On February 4, 2025, pursuant to the terms of the Agreement and Plan of Merger, dated as of November 24, 2024 (the “Merger Agreement”), by and among the Registrant, Bending Spoons US Inc., a Delaware corporation (“Bending Spoons”), Bending Spoons S.p.A., an Italian societá per azioni (solely for the purposes of Section 6.11, Section 6.13 and Section 9.15 of the Merger Agreement), and Blossom Merger Sub Inc., a Delaware corporation and a wholly-owned subsidiary of Bending Spoons (“Merger Sub”), Merger Sub merged with and into the Registrant (the “Merger”), with the Registrant surviving the Merger as a wholly-owned subsidiary of Bending Spoons.

As a result of the Merger, the Registrant has terminated, as of the date hereof, any and all offerings of its securities pursuant to its existing registration statements under the Securities Act of 1933, as amended, including the Registration Statements.
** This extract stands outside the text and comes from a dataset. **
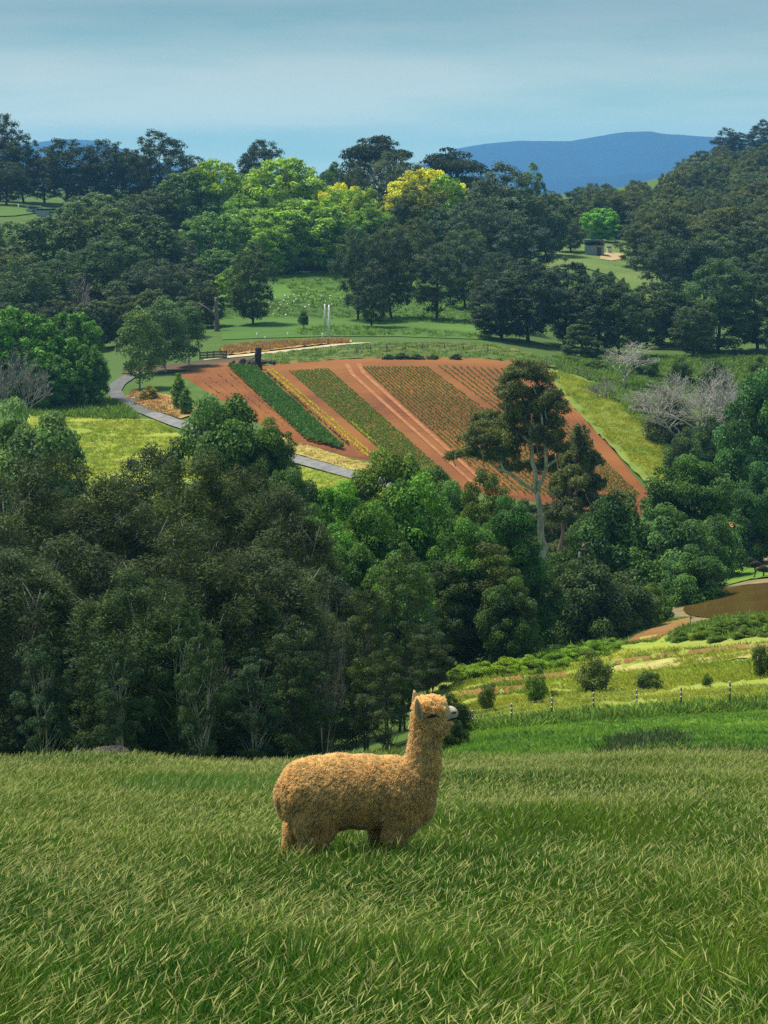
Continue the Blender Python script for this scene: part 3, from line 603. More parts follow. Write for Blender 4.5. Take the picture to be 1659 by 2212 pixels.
T3c = [('wattle_far', 0, 1085, 600, 300, 120, (.022, .034, .03), 'dusky tree at the near corner of the dense wood above the field'),
       ('wattle_far', 1, 1140, 560, 304, 130, (.022, .036, .032), 'tall dusky tree in the dense wood above the field'),
       ('wattle_far', 2, 1222, 556, 310, 105, (.022, .036, .03), 'dusky round-topped tree below the grey shed'),
       ('wattle_far', 0, 1295, 592, 306, 110, (.022, .038, .03), 'dark tree straight below the dry patch'),
       ('conifer', 0, 1255, 690, 292, 70, (.022, .05, .022), 'low green conifer at the foot of the dense wood'),
       ('wattle_far', 1, 1340, 612, 304, 105, (.026, .045, .028), 'dark green tree behind the small bare tree'),
       ('wattle_far', 2, 1400, 610, 318, 100, (.028, .046, .026), 'dark tree beside the gap with white dots'),
       ('conifer', 1, 1462, 600, 322, 90, (.014, .04, .022), 'dense dark pyramidal conifer at the far paddock'),
       ('olive_near', 0, 1552, 560, 312, 130, (.03, .055, .028), 'big rounded dull green tree beside the conifer'),
       ('wattle_far', 0, 1640, 590, 316, 110, (.022, .04, .03), 'dark tree next to the red and white sign'),
       ('wattle_far', 2, 1500, 650, 305, 80, (.03, .05, .026), 'lower dull tree between conifer and rounded tree'),
       ('wattle_far', 1, 1700, 640, 308, 100, (.024, .042, .028), 'dark tree cut by the picture edge past the sign')]
for st, sd, px, tp, Y, w, colr, lab in T3c: plant('dense_tree', st, sd, px, tp, Y, w, colr, lab, wide=1.25)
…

In accordance with an undertaking made by the Registrant in the Registration Statements to remove from registration, by means of a post-effective amendment, any of the securities registered under the Registration Statements that remain unissued at the termination of the offerings, by filing these Post-Effective Amendments, the Registrant hereby removes from registration all securities registered but unsold under such Registration Statements, if any, as of the date hereof, and the Registration Statements are hereby amended, as appropriate, to reflect the deregistration of such securities.


SIGNATURES

Pursuant to the requirements of the Securities Act of 1933, the Registrant certifies that it has reasonable grounds to believe that it meets all of the requirements for filing on Form S-8 and has duly caused these Post-Effective Amendments to the Registration Statements on Form S-8 to be signed on its behalf by the undersigned, thereunto duly authorized, in the City of Boston, Commonwealth of Massachusetts, on February 4, 2025.

 

By:   /s/ John Wagner
  Name: John Wagner
  Title: Chief Financial Officer

No other person is required to sign these Post-Effective Amendments to the Registration Statements on Form S-8 in reliance on Rule 478 of the Securities Act of 1933, as amended.